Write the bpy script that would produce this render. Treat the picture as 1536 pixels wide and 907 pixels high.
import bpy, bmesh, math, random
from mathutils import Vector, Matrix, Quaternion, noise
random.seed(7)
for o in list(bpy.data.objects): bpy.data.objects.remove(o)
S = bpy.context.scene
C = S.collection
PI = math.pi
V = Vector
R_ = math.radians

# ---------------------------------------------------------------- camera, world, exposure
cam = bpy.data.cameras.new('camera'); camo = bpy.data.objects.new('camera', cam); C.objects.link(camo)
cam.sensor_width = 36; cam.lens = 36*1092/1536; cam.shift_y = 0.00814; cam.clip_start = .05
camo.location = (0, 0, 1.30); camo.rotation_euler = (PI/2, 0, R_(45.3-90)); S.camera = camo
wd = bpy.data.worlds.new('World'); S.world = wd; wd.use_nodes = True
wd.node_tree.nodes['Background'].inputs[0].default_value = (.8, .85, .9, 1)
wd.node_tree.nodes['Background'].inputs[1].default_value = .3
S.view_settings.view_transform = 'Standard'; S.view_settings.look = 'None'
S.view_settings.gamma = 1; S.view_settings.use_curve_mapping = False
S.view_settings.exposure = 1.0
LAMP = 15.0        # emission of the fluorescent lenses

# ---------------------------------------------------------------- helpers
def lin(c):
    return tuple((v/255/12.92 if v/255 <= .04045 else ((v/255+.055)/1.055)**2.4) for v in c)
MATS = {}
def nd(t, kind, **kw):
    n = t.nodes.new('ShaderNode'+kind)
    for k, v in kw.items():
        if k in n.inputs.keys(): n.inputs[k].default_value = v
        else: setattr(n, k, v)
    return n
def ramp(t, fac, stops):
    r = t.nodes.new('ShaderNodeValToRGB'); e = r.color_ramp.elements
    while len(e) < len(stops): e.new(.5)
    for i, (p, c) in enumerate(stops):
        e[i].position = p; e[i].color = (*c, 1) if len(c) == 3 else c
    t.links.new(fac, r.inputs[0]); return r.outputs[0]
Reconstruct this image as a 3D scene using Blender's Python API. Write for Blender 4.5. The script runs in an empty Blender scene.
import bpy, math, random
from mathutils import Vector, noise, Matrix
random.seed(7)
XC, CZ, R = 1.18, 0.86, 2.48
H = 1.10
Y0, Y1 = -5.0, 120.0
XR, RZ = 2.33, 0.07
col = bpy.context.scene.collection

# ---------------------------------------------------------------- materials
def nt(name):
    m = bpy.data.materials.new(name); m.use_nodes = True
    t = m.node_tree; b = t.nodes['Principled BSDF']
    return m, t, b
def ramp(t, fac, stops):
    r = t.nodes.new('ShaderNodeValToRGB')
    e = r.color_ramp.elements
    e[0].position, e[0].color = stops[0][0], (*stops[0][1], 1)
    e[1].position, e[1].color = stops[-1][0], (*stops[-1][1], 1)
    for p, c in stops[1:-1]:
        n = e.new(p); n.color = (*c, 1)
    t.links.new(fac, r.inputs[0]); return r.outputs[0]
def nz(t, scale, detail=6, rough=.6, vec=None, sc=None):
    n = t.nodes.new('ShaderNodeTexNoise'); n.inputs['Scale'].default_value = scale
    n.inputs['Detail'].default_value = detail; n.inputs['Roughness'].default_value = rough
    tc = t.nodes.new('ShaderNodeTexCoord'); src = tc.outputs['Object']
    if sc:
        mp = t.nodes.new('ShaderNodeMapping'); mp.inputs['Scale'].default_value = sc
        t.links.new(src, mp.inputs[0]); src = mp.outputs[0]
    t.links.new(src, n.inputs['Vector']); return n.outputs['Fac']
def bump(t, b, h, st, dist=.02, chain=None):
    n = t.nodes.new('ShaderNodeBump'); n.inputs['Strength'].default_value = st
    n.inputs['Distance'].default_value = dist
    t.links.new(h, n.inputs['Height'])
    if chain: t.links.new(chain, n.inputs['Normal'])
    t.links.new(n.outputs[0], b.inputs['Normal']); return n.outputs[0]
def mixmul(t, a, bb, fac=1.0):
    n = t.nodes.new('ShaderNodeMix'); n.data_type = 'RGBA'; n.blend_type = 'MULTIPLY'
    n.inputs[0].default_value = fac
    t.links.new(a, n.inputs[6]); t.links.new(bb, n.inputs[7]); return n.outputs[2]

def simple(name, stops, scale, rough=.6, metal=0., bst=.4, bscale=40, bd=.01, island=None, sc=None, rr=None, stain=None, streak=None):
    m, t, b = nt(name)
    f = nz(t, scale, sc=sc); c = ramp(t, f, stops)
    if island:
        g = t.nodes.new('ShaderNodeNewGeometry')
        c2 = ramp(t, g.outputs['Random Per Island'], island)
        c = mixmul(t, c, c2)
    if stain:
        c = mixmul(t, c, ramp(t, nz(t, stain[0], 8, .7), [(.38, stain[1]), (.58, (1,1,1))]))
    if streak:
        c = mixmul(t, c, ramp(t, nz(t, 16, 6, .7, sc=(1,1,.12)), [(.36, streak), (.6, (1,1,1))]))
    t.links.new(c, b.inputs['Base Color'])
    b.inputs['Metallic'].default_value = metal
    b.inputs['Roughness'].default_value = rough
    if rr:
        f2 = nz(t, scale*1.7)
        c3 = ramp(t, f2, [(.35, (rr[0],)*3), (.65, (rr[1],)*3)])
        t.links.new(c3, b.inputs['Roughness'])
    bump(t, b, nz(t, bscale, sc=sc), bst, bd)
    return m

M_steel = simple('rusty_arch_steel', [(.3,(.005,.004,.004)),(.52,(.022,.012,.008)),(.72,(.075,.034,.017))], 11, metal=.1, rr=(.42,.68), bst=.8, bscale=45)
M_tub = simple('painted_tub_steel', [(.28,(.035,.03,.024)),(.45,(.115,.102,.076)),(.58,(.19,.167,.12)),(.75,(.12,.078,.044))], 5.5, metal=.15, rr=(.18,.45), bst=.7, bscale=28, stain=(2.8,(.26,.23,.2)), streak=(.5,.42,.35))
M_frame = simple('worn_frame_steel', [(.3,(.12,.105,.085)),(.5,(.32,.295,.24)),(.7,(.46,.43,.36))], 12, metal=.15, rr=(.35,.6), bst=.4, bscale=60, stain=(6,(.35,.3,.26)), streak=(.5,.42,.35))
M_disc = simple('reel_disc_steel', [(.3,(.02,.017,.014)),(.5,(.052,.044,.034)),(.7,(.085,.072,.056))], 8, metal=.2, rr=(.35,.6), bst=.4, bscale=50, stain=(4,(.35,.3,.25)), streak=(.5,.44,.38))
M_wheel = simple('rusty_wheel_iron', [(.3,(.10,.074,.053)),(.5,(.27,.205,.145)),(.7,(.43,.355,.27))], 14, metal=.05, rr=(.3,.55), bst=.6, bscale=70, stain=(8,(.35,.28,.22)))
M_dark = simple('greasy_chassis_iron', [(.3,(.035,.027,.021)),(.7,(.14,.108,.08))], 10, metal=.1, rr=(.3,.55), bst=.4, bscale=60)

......

Set all of the entries down again, exactly as they were given.

→ Completed task
Write the bpy script that would produce this render. Treat the picture as 1536 pixels wide and 907 pixels high.
import bpy, bmesh, math, random
from mathutils import Vector, Matrix, Quaternion, noise
random.seed(7)
for o in list(bpy.data.objects): bpy.data.objects.remove(o)
S = bpy.context.scene
C = S.collection
PI = math.pi
V = Vector
R_ = math.radians

# ---------------------------------------------------------------- camera, world, exposure
cam = bpy.data.cameras.new('camera'); camo = bpy.data.objects.new('camera', cam); C.objects.link(camo)
cam.sensor_width = 36; cam.lens = 36*1092/1536; cam.shift_y = 0.00814; cam.clip_start = .05
camo.location = (0, 0, 1.30); camo.rotation_euler = (PI/2, 0, R_(45.3-90)); S.camera = camo
wd = bpy.data.worlds.new('World'); S.world = wd; wd.use_nodes = True
wd.node_tree.nodes['Background'].inputs[0].default_value = (.8, .85, .9, 1)
wd.node_tree.nodes['Background'].inputs[1].default_value = .3
S.view_settings.view_transform = 'Standard'; S.view_settings.look = 'None'
S.view_settings.gamma = 1; S.view_settings.use_curve_mapping = False
S.view_settings.exposure = 1.0
LAMP = 15.0        # emission of the fluorescent lenses

# ---------------------------------------------------------------- helpers
def lin(c):
    return tuple((v/255/12.92 if v/255 <= .04045 else ((v/255+.055)/1.055)**2.4) for v in c)
MATS = {}
def nd(t, kind, **kw):
    n = t.nodes.new('ShaderNode'+kind)
    for k, v in kw.items():
        if k in n.inputs.keys(): n.inputs[k].default_value = v
        else: setattr(n, k, v)
    return n
def ramp(t, fac, stops):
    r = t.nodes.new('ShaderNodeValToRGB'); e = r.color_ramp.elements
    while len(e) < len(stops): e.new(.5)
    for i, (p, c) in enumerate(stops):
        e[i].position = p; e[i].color = (*c, 1) if len(c) == 3 else c
    t.links.new(fac, r.inputs[0]); return r.outputs[0]
Reconstruct this image as a 3D scene using Blender's Python API. Write for Blender 4.5. The script runs in an empty Blender scene.
import bpy, math, random
from mathutils import Vector, noise, Matrix
random.seed(7)
XC, CZ, R = 1.18, 0.86, 2.48
H = 1.10
Y0, Y1 = -5.0, 120.0
XR, RZ = 2.33, 0.07
col = bpy.context.scene.collection

# ---------------------------------------------------------------- materials
def nt(name):
    m = bpy.data.materials.new(name); m.use_nodes = True
    t = m.node_tree; b = t.nodes['Principled BSDF']
    return m, t, b
def ramp(t, fac, stops):
    r = t.nodes.new('ShaderNodeValToRGB')
    e = r.color_ramp.elements
    e[0].position, e[0].color = stops[0][0], (*stops[0][1], 1)
    e[1].position, e[1].color = stops[-1][0], (*stops[-1][1], 1)
    for p, c in stops[1:-1]:
        n = e.new(p); n.color = (*c, 1)
    t.links.new(fac, r.inputs[0]); return r.outputs[0]
def nz(t, scale, detail=6, rough=.6, vec=None, sc=None):
    n = t.nodes.new('ShaderNodeTexNoise'); n.inputs['Scale'].default_value = scale
    n.inputs['Detail'].default_value = detail; n.inputs['Roughness'].default_value = rough
    tc = t.nodes.new('ShaderNodeTexCoord'); src = tc.outputs['Object']
    if sc:
        mp = t.nodes.new('ShaderNodeMapping'); mp.inputs['Scale'].default_value = sc
        t.links.new(src, mp.inputs[0]); src = mp.outputs[0]
    t.links.new(src, n.inputs['Vector']); return n.outputs['Fac']
def bump(t, b, h, st, dist=.02, chain=None):
    n = t.nodes.new('ShaderNodeBump'); n.inputs['Strength'].default_value = st
    n.inputs['Distance'].default_value = dist
    t.links.new(h, n.inputs['Height'])
    if chain: t.links.new(chain, n.inputs['Normal'])
    t.links.new(n.outputs[0], b.inputs['Normal']); return n.outputs[0]
def mixmul(t, a, bb, fac=1.0):
    n = t.nodes.new('ShaderNodeMix'); n.data_type = 'RGBA'; n.blend_type = 'MULTIPLY'
    n.inputs[0].default_value = fac
    t.links.new(a, n.inputs[6]); t.links.new(bb, n.inputs[7]); return n.outputs[2]

def simple(name, stops, scale, rough=.6, metal=0., bst=.4, bscale=40, bd=.01, island=None, sc=None, rr=None, stain=None, streak=None):
    m, t, b = nt(name)
    f = nz(t, scale, sc=sc); c = ramp(t, f, stops)
    if island:
        g = t.nodes.new('ShaderNodeNewGeometry')
        c2 = ramp(t, g.outputs['Random Per Island'], island)
        c = mixmul(t, c, c2)
    if stain:
        c = mixmul(t, c, ramp(t, nz(t, stain[0], 8, .7), [(.38, stain[1]), (.58, (1,1,1))]))
    if streak:
        c = mixmul(t, c, ramp(t, nz(t, 16, 6, .7, sc=(1,1,.12)), [(.36, streak), (.6, (1,1,1))]))
    t.links.new(c, b.inputs['Base Color'])
    b.inputs['Metallic'].default_value = metal
    b.inputs['Roughness'].default_value = rough
    if rr:
        f2 = nz(t, scale*1.7)
        c3 = ramp(t, f2, [(.35, (rr[0],)*3), (.65, (rr[1],)*3)])
        t.links.new(c3, b.inputs['Roughness'])
    bump(t, b, nz(t, bscale, sc=sc), bst, bd)
    return m

M_steel = simple('rusty_arch_steel', [(.3,(.005,.004,.004)),(.52,(.022,.012,.008)),(.72,(.075,.034,.017))], 11, metal=.1, rr=(.42,.68), bst=.8, bscale=45)
M_tub = simple('painted_tub_steel', [(.28,(.035,.03,.024)),(.45,(.115,.102,.076)),(.58,(.19,.167,.12)),(.75,(.12,.078,.044))], 5.5, metal=.15, rr=(.18,.45), bst=.7, bscale=28, stain=(2.8,(.26,.23,.2)), streak=(.5,.42,.35))
M_frame = simple('worn_frame_steel', [(.3,(.12,.105,.085)),(.5,(.32,.295,.24)),(.7,(.46,.43,.36))], 12, metal=.15, rr=(.35,.6), bst=.4, bscale=60, stain=(6,(.35,.3,.26)), streak=(.5,.42,.35))
M_disc = simple('reel_disc_steel', [(.3,(.02,.017,.014)),(.5,(.052,.044,.034)),(.7,(.085,.072,.056))], 8, metal=.2, rr=(.35,.6), bst=.4, bscale=50, stain=(4,(.35,.3,.25)), streak=(.5,.44,.38))
M_wheel = simple('rusty_wheel_iron', [(.3,(.10,.074,.053)),(.5,(.27,.205,.145)),(.7,(.43,.355,.27))], 14, metal=.05, rr=(.3,.55), bst=.6, bscale=70, stain=(8,(.35,.28,.22)))
M_dark = simple('greasy_chassis_iron', [(.3,(.035,.027,.021)),(.7,(.14,.108,.08))], 10, metal=.1, rr=(.3,.55), bst=.4, bscale=60)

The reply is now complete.